10. The needle cylinder according to claim 9, wherein said counter support is provided by a nose-shaped projection at an end of said inner cylinder side adjoining said upper cylinder end or of said inner ring channel, and said counter support at said inner cylinder side or in said inner ring channel is followed by an indentation for receiving said terminal part of said lug terminal resiliently engaging behind said counter support.

11. The needle cylinder according to claim 9, wherein each insert includes a support area lying in said groove between said lug foot and said lug terminal, and each insert has respective free cuts provided between said support area and said lug foot and between said support area and said lug terminal.

12. The needle cylinder according to claim 9, wherein said cylinder jacket has an end adjoining said upper cylinder end, and a nose-shaped, projecting guidance for said lug foot provided at said end of said cylinder jacket.
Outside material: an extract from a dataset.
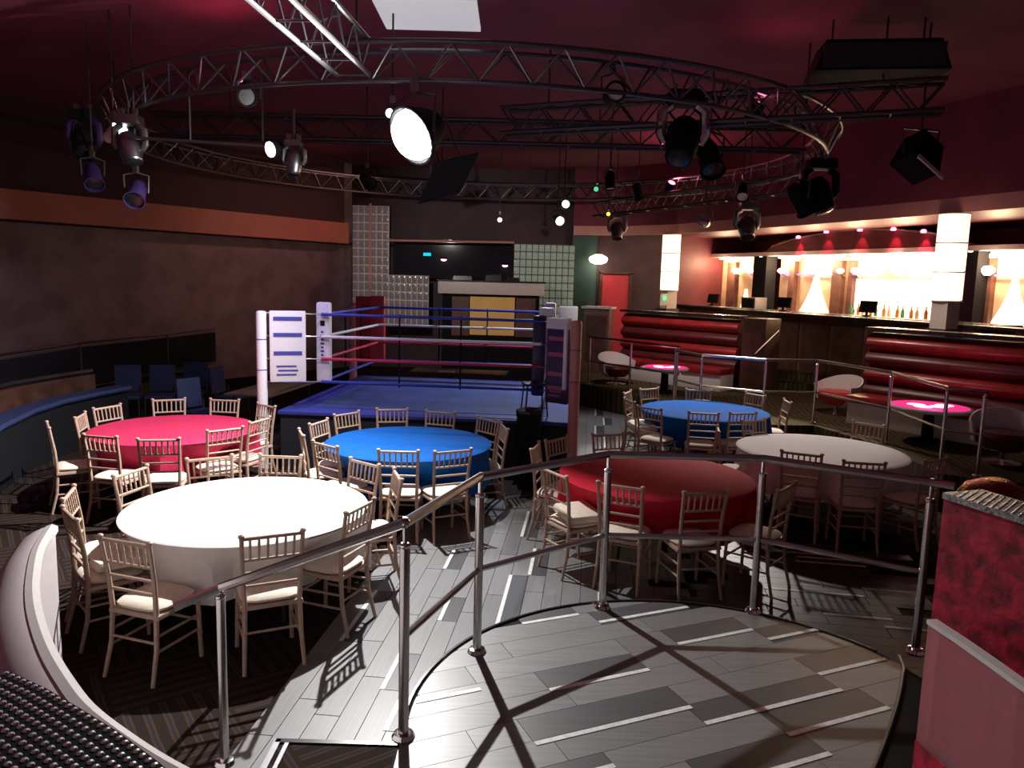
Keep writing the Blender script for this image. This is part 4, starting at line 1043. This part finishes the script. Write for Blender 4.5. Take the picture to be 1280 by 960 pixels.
struct('bar_counter_top', MB().prism([(-.3, 1.99), (.3, 1.99), (.3, 2.032), (-.3, 2.032)], B(-3.0, 1.2), B(8.0, 1.2)), 'blackg')
struct('bar_counter_front', MB().prism([(-.12, .45), (.12, .45), (.12, 1.99), (-.12, 1.99)], B(-3.0, 1.2), B(8.0, 1.2)), 'darkwood')

# ================================================================== LEFT SIDE
bn = thing('curved_bench', 'long curved blue-topped bench sweeping along the left side of the room', 'bench')
cv = [(-5.55, 7.6), (-5.92, 8.6), (-6.18, 9.6), (-6.25, 10.4), (-6.15, 11.2), (-6.02, 11.8)]
def sweep(name, prof, m):
    vs = []; fs = []; n = len(prof)
    for i, p in enumerate(cv):
        a = Vector(cv[max(i-1, 0)]); b = Vector(cv[min(i+1, len(cv)-1)]); d = (b-a).normalized(); nn = Vector((-d.y, d.x))
        for u, z in prof: vs.append((p[0]+nn.x*u, p[1]+nn.y*u, z))
    for i in range(len(cv)-1):
        for k in range(n): fs.append((i*n+k, i*n+(k+1) % n, (i+1)*n+(k+1) % n, (i+1)*n+k))
    fs.append(tuple(range(n))); fs.append(tuple(range(len(vs)-1, len(vs)-1-n, -1)))
    MB().add(vs, fs).obj(name, m, bn)
sweep('blue_top', [(-.12, .72), (.16, .72), (.18, .75), (.16, .79), (-.12, .79), (-.14, .75)], 'bluev')
sweep('front', [(-.06, 0), (.10, 0), (.10, .72), (-.06, .72)], 'black')
sweep('back_rail', [(.55, .98), (.59, .98), (.59, 1.02), (.55, 1.02)], 'alu')
sweep('back_board', [(.52, 0), (.60, 0), (.60, .94), (.52, .94)], 'darkwood')
def make_navy():
    t = thing('stacking_chair', 'x', 'chair', (0, 0, 0), 0, 'navy chairs by the left tier')
    MB().box((0, .0, .44), (.44, .42, .06)).obj('seat', 'navyf', t, bevel=.02)
    o = MB().box((0, -.21, .74), (.42, .05, .46), top=1.0).obj('backrest', 'navyf', t, bevel=.02); o.rotation_euler[0] = R(6)
    for sx in (-1, 1):
        bar('leg', (sx*.2, .18, .42), (sx*.21, .2, 0), .012, 'alud', t); bar('leg', (sx*.2, -.2, .60), (sx*.21, -.22, 0), .012, 'alud', t)
    return t
nv = make_navy(); nv.location = (-6.55, 12.9, 0); nv.rotation_euler[2] = R(200); nv['label'] = 'dark navy padded chair beyond the curved bench, left of three in a row'
dup(nv, (-6.05, 13.05, 0), R(195), 'dark navy padded chair beyond the curved bench, middle of three in a row')
dup(nv, (-5.70, 13.55, 0), R(190), 'dark navy padded chair beyond the curved bench, right of three in a row')
dup(nv, (-4.75, 11.6, 0), R(240), 'dark navy padded chair by the left end of the brown table, nearer')
dup(nv, (-4.85, 13.2, 0), R(260), 'dark navy padded chair by the left end of the brown table, farther')

# ================================================================== NEAR BOOTHS
# left booth: curved wall, acrylic rim, perforated metal cap
lb = thing('booth_wall', 'curved white booth shell with a bright rim at the lower left', 'booth')
rim0 = [(-2.60, 4.25), (-2.45, 3.88), (-2.26, 3.53), (-2.10, 3.27), (-1.93, 3.03), (-1.74, 2.79), (-1.56, 2.59), (-1.40, 2.43), (-1.22, 2.29), (-1.0, 2.14), (-.72, 1.98)]
rim = []
for i in range(len(rim0)-1):
    p0, p1, p2, p3 = (Vector(rim0[max(0, min(len(rim0)-1, i+q))]) for q in (-1, 0, 1, 2))
    for t in (0, .25, .5, .75):
        v = .5*((2*p1) + (p2-p0)*t + (2*p0-5*p1+4*p2-p3)*t*t + (3*p1-p0-3*p2+p3)*t**3); rim.append((v.x, v.y))
rim.append(rim0[-1])
def offs(k, u):
    a = Vector(rim[max(k-1, 0)]); b = Vector(rim[min(k+1, len(rim)-1)]); d = (b-a).normalized(); nn = Vector((d.y, -d.x)); return Vector(rim[k]) + nn*u
def rib(name, prof, m):
    vs = []; fs = []; n = len(prof)
    for k in range(len(rim)):
        for u, z in prof: p = offs(k, u); vs.append((p.x, p.y, z))
    for i in range(len(rim)-1):
        for k in range(n): fs.append((i*n+k, i*n+(k+1) % n, (i+1)*n+(k+1) % n, (i+1)*n+k))
    fs.append(tuple(range(n))); fs.append(tuple(range(len(vs)-1, len(vs)-1-n, -1)))
    return MB().add(vs, fs).obj(name, m, lb)
rib('face', [(0, 0), (.03, 0), (.03, 1.08), (0, 1.08)], 'shell')
rib('rim', [(-.015, 1.07), (.045, 1.07), (.045, 1.105), (.015, 1.115), (-.015, 1.10)], 'white_g')
rib('outer_shell', [(.02, 1.105), (.05, 1.10), (.09, 1.085), (.15, 1.05), (.195, 1.0), (.215, .92), (.22, .1), (.20, .1), (.195, .92), (.175, .985), (.13, 1.03), (.02, 1.075)], 'shell')
# bright studs of the perforated cap
def studs(name, parent, pts, r):
    mb = MB(); n = 7
    for (x, y, z) in pts:
        vs = []
        for rr, hh in ((r, 0), (r*.7, r*.42), (.0001, r*.6)):
            for k in range(n): a = 2*math.pi*k/n; vs.append((x+rr*math.cos(a), y+rr*math.sin(a), z+hh))
        fs = [(i*n+k, i*n+(k+1) % n, (i+1)*n+(k+1) % n, (i+1)*n+k) for i in range(2) for k in range(n)]
        mb.add(vs, fs)
    o = mb.obj(name, 'stud', parent); o['kind'] = 'stuff'; return o
pt = thing('perforated_ledge', 'black perforated metal ledge with rows of shining dots at the bottom left corner', 'ledge')
pe = [(-1.44, 2.10), (-1.29, 2.02), (-1.14, 1.925), (-.98, 1.82), (-.82, 1.70), (-.62, 1.53), (-.40, 1.32), (-.15, 1.05)]
def pe_off(k, u):
    a = Vector(pe[max(k-1, 0)]); b = Vector(pe[min(k+1, len(pe)-1)]); d = (b-a).normalized(); return Vector(pe[k]) + Vector((d.y, -d.x))*u
poly = [tuple(pe_off(k, 0)) for k in range(len(pe))] + [tuple(pe_off(k, .46)) for k in range(len(pe)-1, -1, -1)]
MB().extr(poly, 1.375, 1.40).obj('metal_plate', 'perf', pt)
poly = [tuple(pe_off(k, .05)) for k in range(len(pe))] + [tuple(pe_off(k, .44)) for k in range(len(pe)-1, -1, -1)]
MB().extr(poly, .0, 1.375).obj('body', 'black', pt)
pts = []
for i in range(len(pe)-1):
    L_ = (Vector(pe[i+1]) - Vector(pe[i])).length; m_ = max(2, round(L_/.030))
    for j in range(m_):
        for q in range(15):
            u = .012 + q*.030; tt = (j + (.5 if q % 2 else 0))/m_
            p = pe_off(i, u)*(1-tt) + pe_off(i+1, u)*tt; pts.append((p.x, p.y, 1.40))
studs('metal_studs', pt, pts, .0095)

# right booth: velvet back, perforated top strip, acrylic shell in front
rb = thing('velvet_booth', 'red crushed velvet booth back with dotted metal top strip at lower right', 'booth')
va, vb, vc = (1.89, 3.25), (2.02, 2.88), (2.22, 2.35)
mb = MB()
for a, b in ((va, vb), (vb, vc)): mb.prism([(0, .3), (.14, .3), (.14, 1.68), (0, 1.68)], a, b)
mb.obj('velvet_back', 'velvet', rb)
mb = MB(); pts = []
for a, b in ((va, vb), (vb, vc)):
    mb.prism([(-.01, 1.68), (.22, 1.68), (.22, 1.705), (-.01, 1.705)], a, b)
    A = Vector(a); Bv = Vector(b); d = (Bv-A).normalized(); nn = Vector((-d.y, d.x)); m_ = int((Bv-A).length/.03)
    for j in range(m_):
        for q in range(7):
            p = A + d*(.03*(j + (.5 if q % 2 else 0)) + .01) + nn*(.01 + q*.03); pts.append((p.x, p.y, 1.705))
mb.obj('top_strip', 'perfl', rb); studs('metal_studs', rb, pts, .006).data.materials[0] = M['perfl']
rs = thing('acrylic_shell', 'curved white acrylic panel tinted pink with the painted reflection of the red velvet', 'panel')
sh = [(1.775, 3.07), (1.783, 3.0), (1.795, 2.92), (1.805, 2.82), (1.815, 2.70), (1.825, 2.56), (1.84, 2.42), (1.865, 2.25), (1.90, 2.05)]
mb = MB(); mb2 = MB()
for a, b in zip(sh, sh[1:]):
    mb.prism([(0, .66), (.03, .66), (.03, 1.19), (0, 1.19)], a, b); mb2.prism([(-.008, 1.185), (.038, 1.185), (.038, 1.205), (-.008, 1.205)], a, b)
mb.obj('face', 'acryl', rs); mb2.obj('rim', 'white_g', rs)
mb = MB()
for a, b in zip(sh, sh[1:]): mb.prism([(-.005, .45), (.05, .45), (.05, .66), (-.005, .66)], a, b)
mb.obj('plinth', 'velvet', rs)
t = thing('copper_pouf', 'round copper sequinned pouf on the carpet behind the right velvet booth', 'pouf', (4.55, 7.0, 0))
MB().lathe([(.26, 0), (.34, .10), (.38, .35), (.36, .62), (.26, .78), (.10, .85), (.02, .86)], 24).obj('body', 'copper', t); MB().lathe([(.28, 0), (.28, .03)], 20).obj('base', 'black', t)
13. The needle cylinder according to claim 9, wherein said insert includes a resetting recess area at said cylinder jacket side between said insert surface forming said stitch formation surface and said lug foot, said recess area being opposite to an end of said stitch formation surface facing a rib dial of the circular knitting machine.

14. The needle cylinder according to claim 13, which further comprises air nozzles directed toward at least one of said recess area or said lug foot.

15. The needle cylinder according to claim 9, wherein said lug foot is a closed, round clip.

16. A circular knitting machine, comprising a needle cylinder according to claim 9.